Data shown →
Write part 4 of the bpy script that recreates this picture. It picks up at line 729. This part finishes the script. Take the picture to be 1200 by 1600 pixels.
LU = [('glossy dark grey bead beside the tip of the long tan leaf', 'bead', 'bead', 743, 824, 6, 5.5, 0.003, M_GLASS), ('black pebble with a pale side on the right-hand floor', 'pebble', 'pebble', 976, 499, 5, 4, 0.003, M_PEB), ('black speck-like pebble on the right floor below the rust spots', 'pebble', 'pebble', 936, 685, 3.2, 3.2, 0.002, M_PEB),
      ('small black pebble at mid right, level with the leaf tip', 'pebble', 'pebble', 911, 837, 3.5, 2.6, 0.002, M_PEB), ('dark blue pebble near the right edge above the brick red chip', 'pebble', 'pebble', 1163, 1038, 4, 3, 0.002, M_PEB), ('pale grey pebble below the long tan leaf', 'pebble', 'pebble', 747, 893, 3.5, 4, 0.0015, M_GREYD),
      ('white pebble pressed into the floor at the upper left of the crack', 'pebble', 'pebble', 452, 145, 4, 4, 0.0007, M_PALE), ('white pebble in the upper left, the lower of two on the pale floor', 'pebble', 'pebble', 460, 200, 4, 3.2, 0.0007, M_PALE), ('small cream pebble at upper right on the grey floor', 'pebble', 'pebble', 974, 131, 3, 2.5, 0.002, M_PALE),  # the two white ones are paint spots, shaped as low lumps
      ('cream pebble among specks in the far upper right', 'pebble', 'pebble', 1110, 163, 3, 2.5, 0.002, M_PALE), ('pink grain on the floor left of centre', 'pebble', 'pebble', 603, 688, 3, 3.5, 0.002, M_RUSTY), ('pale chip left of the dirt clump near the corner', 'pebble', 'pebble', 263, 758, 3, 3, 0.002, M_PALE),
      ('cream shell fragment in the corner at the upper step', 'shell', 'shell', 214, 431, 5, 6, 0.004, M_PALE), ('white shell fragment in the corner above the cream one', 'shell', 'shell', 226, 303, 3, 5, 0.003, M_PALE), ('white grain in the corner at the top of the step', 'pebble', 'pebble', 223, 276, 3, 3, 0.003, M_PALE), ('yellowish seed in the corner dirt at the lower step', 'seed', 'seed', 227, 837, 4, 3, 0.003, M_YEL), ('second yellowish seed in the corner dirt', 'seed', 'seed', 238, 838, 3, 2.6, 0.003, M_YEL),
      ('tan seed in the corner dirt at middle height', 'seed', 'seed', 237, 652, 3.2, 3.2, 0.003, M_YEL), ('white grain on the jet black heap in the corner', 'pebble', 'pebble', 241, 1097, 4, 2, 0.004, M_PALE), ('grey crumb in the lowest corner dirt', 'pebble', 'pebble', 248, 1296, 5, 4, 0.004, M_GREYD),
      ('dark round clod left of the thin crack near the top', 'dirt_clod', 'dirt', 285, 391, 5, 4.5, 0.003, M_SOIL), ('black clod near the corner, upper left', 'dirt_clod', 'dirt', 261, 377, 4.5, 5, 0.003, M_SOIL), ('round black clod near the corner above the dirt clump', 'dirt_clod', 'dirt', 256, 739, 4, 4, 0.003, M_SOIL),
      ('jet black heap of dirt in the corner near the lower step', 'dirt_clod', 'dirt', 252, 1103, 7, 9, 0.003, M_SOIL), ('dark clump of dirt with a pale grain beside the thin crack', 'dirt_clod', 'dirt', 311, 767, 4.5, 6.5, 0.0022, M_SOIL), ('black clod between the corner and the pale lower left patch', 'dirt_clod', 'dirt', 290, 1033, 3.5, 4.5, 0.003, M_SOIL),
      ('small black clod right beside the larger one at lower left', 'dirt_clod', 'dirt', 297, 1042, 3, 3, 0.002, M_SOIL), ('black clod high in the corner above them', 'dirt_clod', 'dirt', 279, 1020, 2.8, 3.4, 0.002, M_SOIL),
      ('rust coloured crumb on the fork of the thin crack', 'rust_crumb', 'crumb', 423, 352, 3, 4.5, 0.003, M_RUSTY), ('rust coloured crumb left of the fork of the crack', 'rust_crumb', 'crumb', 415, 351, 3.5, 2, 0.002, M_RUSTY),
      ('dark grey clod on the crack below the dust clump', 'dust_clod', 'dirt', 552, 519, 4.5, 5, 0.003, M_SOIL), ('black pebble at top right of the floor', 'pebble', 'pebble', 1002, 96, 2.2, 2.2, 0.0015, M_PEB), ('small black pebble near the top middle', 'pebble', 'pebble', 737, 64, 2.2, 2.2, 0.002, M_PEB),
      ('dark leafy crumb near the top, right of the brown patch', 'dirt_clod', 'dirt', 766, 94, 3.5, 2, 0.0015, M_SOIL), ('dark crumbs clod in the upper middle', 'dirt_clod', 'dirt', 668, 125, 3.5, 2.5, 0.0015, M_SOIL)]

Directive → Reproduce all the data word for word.

The solution →
Write part 4 of the bpy script that recreates this picture. It picks up at line 729. This part finishes the script. Take the picture to be 1200 by 1600 pixels.
LU = [('glossy dark grey bead beside the tip of the long tan leaf', 'bead', 'bead', 743, 824, 6, 5.5, 0.003, M_GLASS), ('black pebble with a pale side on the right-hand floor', 'pebble', 'pebble', 976, 499, 5, 4, 0.003, M_PEB), ('black speck-like pebble on the right floor below the rust spots', 'pebble', 'pebble', 936, 685, 3.2, 3.2, 0.002, M_PEB),
      ('small black pebble at mid right, level with the leaf tip', 'pebble', 'pebble', 911, 837, 3.5, 2.6, 0.002, M_PEB), ('dark blue pebble near the right edge above the brick red chip', 'pebble', 'pebble', 1163, 1038, 4, 3, 0.002, M_PEB), ('pale grey pebble below the long tan leaf', 'pebble', 'pebble', 747, 893, 3.5, 4, 0.0015, M_GREYD),
      ('white pebble pressed into the floor at the upper left of the crack', 'pebble', 'pebble', 452, 145, 4, 4, 0.0007, M_PALE), ('white pebble in the upper left, the lower of two on the pale floor', 'pebble', 'pebble', 460, 200, 4, 3.2, 0.0007, M_PALE), ('small cream pebble at upper right on the grey floor', 'pebble', 'pebble', 974, 131, 3, 2.5, 0.002, M_PALE),  # the two white ones are paint spots, shaped as low lumps
      ('cream pebble among specks in the far upper right', 'pebble', 'pebble', 1110, 163, 3, 2.5, 0.002, M_PALE), ('pink grain on the floor left of centre', 'pebble', 'pebble', 603, 688, 3, 3.5, 0.002, M_RUSTY), ('pale chip left of the dirt clump near the corner', 'pebble', 'pebble', 263, 758, 3, 3, 0.002, M_PALE),
      ('cream shell fragment in the corner at the upper step', 'shell', 'shell', 214, 431, 5, 6, 0.004, M_PALE), ('white shell fragment in the corner above the cream one', 'shell', 'shell', 226, 303, 3, 5, 0.003, M_PALE), ('white grain in the corner at the top of the step', 'pebble', 'pebble', 223, 276, 3, 3, 0.003, M_PALE), ('yellowish seed in the corner dirt at the lower step', 'seed', 'seed', 227, 837, 4, 3, 0.003, M_YEL), ('second yellowish seed in the corner dirt', 'seed', 'seed', 238, 838, 3, 2.6, 0.003, M_YEL),
      ('tan seed in the corner dirt at middle height', 'seed', 'seed', 237, 652, 3.2, 3.2, 0.003, M_YEL), ('white grain on the jet black heap in the corner', 'pebble', 'pebble', 241, 1097, 4, 2, 0.004, M_PALE), ('grey crumb in the lowest corner dirt', 'pebble', 'pebble', 248, 1296, 5, 4, 0.004, M_GREYD),
      ('dark round clod left of the thin crack near the top', 'dirt_clod', 'dirt', 285, 391, 5, 4.5, 0.003, M_SOIL), ('black clod near the corner, upper left', 'dirt_clod', 'dirt', 261, 377, 4.5, 5, 0.003, M_SOIL), ('round black clod near the corner above the dirt clump', 'dirt_clod', 'dirt', 256, 739, 4, 4, 0.003, M_SOIL),
      ('jet black heap of dirt in the corner near the lower step', 'dirt_clod', 'dirt', 252, 1103, 7, 9, 0.003, M_SOIL), ('dark clump of dirt with a pale grain beside the thin crack', 'dirt_clod', 'dirt', 311, 767, 4.5, 6.5, 0.0022, M_SOIL), ('black clod between the corner and the pale lower left patch', 'dirt_clod', 'dirt', 290, 1033, 3.5, 4.5, 0.003, M_SOIL),
      ('small black clod right beside the larger one at lower left', 'dirt_clod', 'dirt', 297, 1042, 3, 3, 0.002, M_SOIL), ('black clod high in the corner above them', 'dirt_clod', 'dirt', 279, 1020, 2.8, 3.4, 0.002, M_SOIL),
      ('rust coloured crumb on the fork of the thin crack', 'rust_crumb', 'crumb', 423, 352, 3, 4.5, 0.003, M_RUSTY), ('rust coloured crumb left of the fork of the crack', 'rust_crumb', 'crumb', 415, 351, 3.5, 2, 0.002, M_RUSTY),
      ('dark grey clod on the crack below the dust clump', 'dust_clod', 'dirt', 552, 519, 4.5, 5, 0.003, M_SOIL), ('black pebble at top right of the floor', 'pebble', 'pebble', 1002, 96, 2.2, 2.2, 0.0015, M_PEB), ('small black pebble near the top middle', 'pebble', 'pebble', 737, 64, 2.2, 2.2, 0.002, M_PEB),
      ('dark leafy crumb near the top, right of the brown patch', 'dirt_clod', 'dirt', 766, 94, 3.5, 2, 0.0015, M_SOIL), ('dark crumbs clod in the upper middle', 'dirt_clod', 'dirt', 668, 125, 3.5, 2.5, 0.0015, M_SOIL)]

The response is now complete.